Can you write out all of the material below, word for word?

Given data ▸
>> Start
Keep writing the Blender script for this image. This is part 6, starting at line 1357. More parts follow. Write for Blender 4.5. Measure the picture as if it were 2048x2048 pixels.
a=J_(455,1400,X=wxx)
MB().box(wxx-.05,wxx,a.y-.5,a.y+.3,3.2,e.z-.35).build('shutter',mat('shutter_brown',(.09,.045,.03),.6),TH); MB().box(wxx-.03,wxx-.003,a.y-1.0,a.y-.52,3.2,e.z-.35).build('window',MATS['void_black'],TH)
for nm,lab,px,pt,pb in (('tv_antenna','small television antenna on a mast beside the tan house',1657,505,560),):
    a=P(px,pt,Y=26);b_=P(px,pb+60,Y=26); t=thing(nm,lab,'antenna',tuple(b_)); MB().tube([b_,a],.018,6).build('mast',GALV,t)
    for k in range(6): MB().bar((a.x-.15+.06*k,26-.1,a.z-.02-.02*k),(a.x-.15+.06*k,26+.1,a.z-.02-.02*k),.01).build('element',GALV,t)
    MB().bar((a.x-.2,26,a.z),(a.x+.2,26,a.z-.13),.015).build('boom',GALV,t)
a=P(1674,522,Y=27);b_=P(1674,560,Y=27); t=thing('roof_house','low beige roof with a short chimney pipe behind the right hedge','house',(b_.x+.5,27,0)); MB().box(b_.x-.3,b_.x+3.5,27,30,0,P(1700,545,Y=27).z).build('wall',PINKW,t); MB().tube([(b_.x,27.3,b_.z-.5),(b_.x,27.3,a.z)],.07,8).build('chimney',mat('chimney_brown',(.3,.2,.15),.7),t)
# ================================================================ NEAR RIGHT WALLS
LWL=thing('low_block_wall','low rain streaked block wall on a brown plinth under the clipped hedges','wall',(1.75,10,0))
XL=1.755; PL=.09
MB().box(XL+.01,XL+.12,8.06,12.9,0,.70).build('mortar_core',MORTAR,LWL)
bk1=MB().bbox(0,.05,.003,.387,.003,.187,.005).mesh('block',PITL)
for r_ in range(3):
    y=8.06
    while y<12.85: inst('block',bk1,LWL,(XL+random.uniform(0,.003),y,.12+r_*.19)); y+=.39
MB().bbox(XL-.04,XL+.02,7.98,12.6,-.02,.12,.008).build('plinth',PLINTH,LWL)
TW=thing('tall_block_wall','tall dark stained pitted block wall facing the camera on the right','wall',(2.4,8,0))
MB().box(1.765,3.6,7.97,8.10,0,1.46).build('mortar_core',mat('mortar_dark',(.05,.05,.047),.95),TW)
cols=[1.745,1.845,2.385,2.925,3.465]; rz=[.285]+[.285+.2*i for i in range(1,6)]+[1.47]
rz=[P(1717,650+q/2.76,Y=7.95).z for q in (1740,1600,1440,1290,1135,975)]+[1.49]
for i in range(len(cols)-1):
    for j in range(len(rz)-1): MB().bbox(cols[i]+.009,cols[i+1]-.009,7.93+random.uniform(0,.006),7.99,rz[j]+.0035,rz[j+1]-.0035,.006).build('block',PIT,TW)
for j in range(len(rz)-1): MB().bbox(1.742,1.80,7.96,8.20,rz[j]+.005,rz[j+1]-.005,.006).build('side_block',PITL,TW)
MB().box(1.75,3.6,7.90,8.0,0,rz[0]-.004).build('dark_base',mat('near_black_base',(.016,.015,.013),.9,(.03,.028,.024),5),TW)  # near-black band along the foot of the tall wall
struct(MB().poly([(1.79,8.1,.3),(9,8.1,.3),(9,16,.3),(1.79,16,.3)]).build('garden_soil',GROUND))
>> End
Written answer ▸
Keep writing the Blender script for this image. This is part 6, starting at line 1357. More parts follow. Write for Blender 4.5. Measure the picture as if it were 2048x2048 pixels.
a=J_(455,1400,X=wxx)
MB().box(wxx-.05,wxx,a.y-.5,a.y+.3,3.2,e.z-.35).build('shutter',mat('shutter_brown',(.09,.045,.03),.6),TH); MB().box(wxx-.03,wxx-.003,a.y-1.0,a.y-.52,3.2,e.z-.35).build('window',MATS['void_black'],TH)
for nm,lab,px,pt,pb in (('tv_antenna','small television antenna on a mast beside the tan house',1657,505,560),):
    a=P(px,pt,Y=26);b_=P(px,pb+60,Y=26); t=thing(nm,lab,'antenna',tuple(b_)); MB().tube([b_,a],.018,6).build('mast',GALV,t)
    for k in range(6): MB().bar((a.x-.15+.06*k,26-.1,a.z-.02-.02*k),(a.x-.15+.06*k,26+.1,a.z-.02-.02*k),.01).build('element',GALV,t)
    MB().bar((a.x-.2,26,a.z),(a.x+.2,26,a.z-.13),.015).build('boom',GALV,t)
a=P(1674,522,Y=27);b_=P(1674,560,Y=27); t=thing('roof_house','low beige roof with a short chimney pipe behind the right hedge','house',(b_.x+.5,27,0)); MB().box(b_.x-.3,b_.x+3.5,27,30,0,P(1700,545,Y=27).z).build('wall',PINKW,t); MB().tube([(b_.x,27.3,b_.z-.5),(b_.x,27.3,a.z)],.07,8).build('chimney',mat('chimney_brown',(.3,.2,.15),.7),t)
# ================================================================ NEAR RIGHT WALLS
LWL=thing('low_block_wall','low rain streaked block wall on a brown plinth under the clipped hedges','wall',(1.75,10,0))
XL=1.755; PL=.09
MB().box(XL+.01,XL+.12,8.06,12.9,0,.70).build('mortar_core',MORTAR,LWL)
bk1=MB().bbox(0,.05,.003,.387,.003,.187,.005).mesh('block',PITL)
for r_ in range(3):
    y=8.06
    while y<12.85: inst('block',bk1,LWL,(XL+random.uniform(0,.003),y,.12+r_*.19)); y+=.39
MB().bbox(XL-.04,XL+.02,7.98,12.6,-.02,.12,.008).build('plinth',PLINTH,LWL)
TW=thing('tall_block_wall','tall dark stained pitted block wall facing the camera on the right','wall',(2.4,8,0))
MB().box(1.765,3.6,7.97,8.10,0,1.46).build('mortar_core',mat('mortar_dark',(.05,.05,.047),.95),TW)
cols=[1.745,1.845,2.385,2.925,3.465]; rz=[.285]+[.285+.2*i for i in range(1,6)]+[1.47]
rz=[P(1717,650+q/2.76,Y=7.95).z for q in (1740,1600,1440,1290,1135,975)]+[1.49]
for i in range(len(cols)-1):
    for j in range(len(rz)-1): MB().bbox(cols[i]+.009,cols[i+1]-.009,7.93+random.uniform(0,.006),7.99,rz[j]+.0035,rz[j+1]-.0035,.006).build('block',PIT,TW)
for j in range(len(rz)-1): MB().bbox(1.742,1.80,7.96,8.20,rz[j]+.005,rz[j+1]-.005,.006).build('side_block',PITL,TW)
MB().box(1.75,3.6,7.90,8.0,0,rz[0]-.004).build('dark_base',mat('near_black_base',(.016,.015,.013),.9,(.03,.028,.024),5),TW)  # near-black band along the foot of the tall wall
struct(MB().poly([(1.79,8.1,.3),(9,8.1,.3),(9,16,.3),(1.79,16,.3)]).build('garden_soil',GROUND))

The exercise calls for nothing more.